No matter who starts, the same amount of work will be done at the end of every two days, and the total amount of work done will look the same for every two-day cycle as well so we need only look at the two first days to see how the accumulated amount of work will progress.
In the interval between every two days, the accumulated amount of work done depends on who starts. If $f(t)$ is a function describing the work done when $A$ works first - then $B$, and $g(t)$ is a function describing the work done when $B$ starts first - then $A$ ($t$ being the number of days), we can for instance write them like this:
$ \begin{align*} f (t) &= \begin{cases} a \cdot t, & t \in [0,1] \\ a + b, \cdot t & t \in (1,2] \end{cases} \\ g (t) & = \begin{cases} b \cdot t, & t \in [0,1] \\ b + a \cdot t, & t \in (1,2] \end{cases} \end{align*} $
($t \in [0,1]$ meaning "for all times between $0$ and $1$", and likewise $t \in (1,2]$ "for all times between $1$ and $2$".)

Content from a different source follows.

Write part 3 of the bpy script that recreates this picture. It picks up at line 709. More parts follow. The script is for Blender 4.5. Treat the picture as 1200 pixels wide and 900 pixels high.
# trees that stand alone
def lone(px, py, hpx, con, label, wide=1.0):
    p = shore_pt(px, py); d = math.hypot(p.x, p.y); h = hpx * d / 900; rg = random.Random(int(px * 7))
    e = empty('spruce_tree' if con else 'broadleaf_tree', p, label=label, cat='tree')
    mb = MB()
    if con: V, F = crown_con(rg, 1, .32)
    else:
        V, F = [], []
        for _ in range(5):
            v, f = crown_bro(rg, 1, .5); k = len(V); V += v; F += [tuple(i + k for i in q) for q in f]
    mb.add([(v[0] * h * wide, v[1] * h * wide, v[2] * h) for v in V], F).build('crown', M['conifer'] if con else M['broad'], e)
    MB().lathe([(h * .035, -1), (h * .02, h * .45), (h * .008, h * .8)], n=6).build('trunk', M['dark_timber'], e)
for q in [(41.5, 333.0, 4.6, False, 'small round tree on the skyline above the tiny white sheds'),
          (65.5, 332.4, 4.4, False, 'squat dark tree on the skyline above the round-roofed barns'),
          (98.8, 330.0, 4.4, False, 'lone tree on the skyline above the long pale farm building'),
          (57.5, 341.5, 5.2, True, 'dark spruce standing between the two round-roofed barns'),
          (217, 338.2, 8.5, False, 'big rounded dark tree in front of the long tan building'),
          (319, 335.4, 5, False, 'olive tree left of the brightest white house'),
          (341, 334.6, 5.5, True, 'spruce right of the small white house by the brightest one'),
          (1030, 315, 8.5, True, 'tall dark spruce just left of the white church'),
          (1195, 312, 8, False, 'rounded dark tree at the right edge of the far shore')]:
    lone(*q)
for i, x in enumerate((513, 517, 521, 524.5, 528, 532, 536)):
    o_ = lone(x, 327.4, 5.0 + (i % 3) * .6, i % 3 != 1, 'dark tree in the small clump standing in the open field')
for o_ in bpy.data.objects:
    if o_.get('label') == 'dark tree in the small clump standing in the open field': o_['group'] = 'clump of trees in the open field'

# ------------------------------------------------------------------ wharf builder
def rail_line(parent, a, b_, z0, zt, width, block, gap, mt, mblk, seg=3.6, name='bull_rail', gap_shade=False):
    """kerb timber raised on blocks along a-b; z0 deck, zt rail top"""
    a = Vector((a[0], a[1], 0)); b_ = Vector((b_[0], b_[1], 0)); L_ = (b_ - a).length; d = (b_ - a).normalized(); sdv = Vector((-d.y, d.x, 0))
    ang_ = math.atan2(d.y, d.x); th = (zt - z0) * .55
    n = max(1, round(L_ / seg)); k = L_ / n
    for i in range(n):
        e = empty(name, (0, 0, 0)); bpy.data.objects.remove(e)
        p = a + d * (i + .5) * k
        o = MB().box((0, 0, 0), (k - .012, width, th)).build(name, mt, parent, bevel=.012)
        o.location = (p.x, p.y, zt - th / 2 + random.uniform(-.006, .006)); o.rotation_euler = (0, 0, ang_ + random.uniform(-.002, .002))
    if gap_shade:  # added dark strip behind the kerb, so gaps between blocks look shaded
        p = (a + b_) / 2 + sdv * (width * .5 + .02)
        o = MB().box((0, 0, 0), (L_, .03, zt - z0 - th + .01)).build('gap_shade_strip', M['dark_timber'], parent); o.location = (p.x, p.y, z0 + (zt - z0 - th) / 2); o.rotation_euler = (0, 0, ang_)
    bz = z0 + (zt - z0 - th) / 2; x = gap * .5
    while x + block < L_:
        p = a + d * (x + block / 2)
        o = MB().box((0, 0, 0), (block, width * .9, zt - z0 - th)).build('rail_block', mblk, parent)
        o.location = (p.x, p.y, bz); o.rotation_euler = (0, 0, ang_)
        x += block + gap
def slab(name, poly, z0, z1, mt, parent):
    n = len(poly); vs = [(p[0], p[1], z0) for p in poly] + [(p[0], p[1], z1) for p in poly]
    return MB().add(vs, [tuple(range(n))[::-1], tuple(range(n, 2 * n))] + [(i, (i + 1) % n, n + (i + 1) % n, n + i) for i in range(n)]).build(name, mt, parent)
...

By inspection, we see that as expected $g(0) = f(0)$, and $g(2) = f(2)$. However, in the interval between $0$ and $2$, the function beginning with the fastest worker (i.e. $f$, since $A$ is fastest) will always be greater than the other. So for any given $t$ that isn't a multiple of $2$, more work will have been done if the fastest worker works the first day.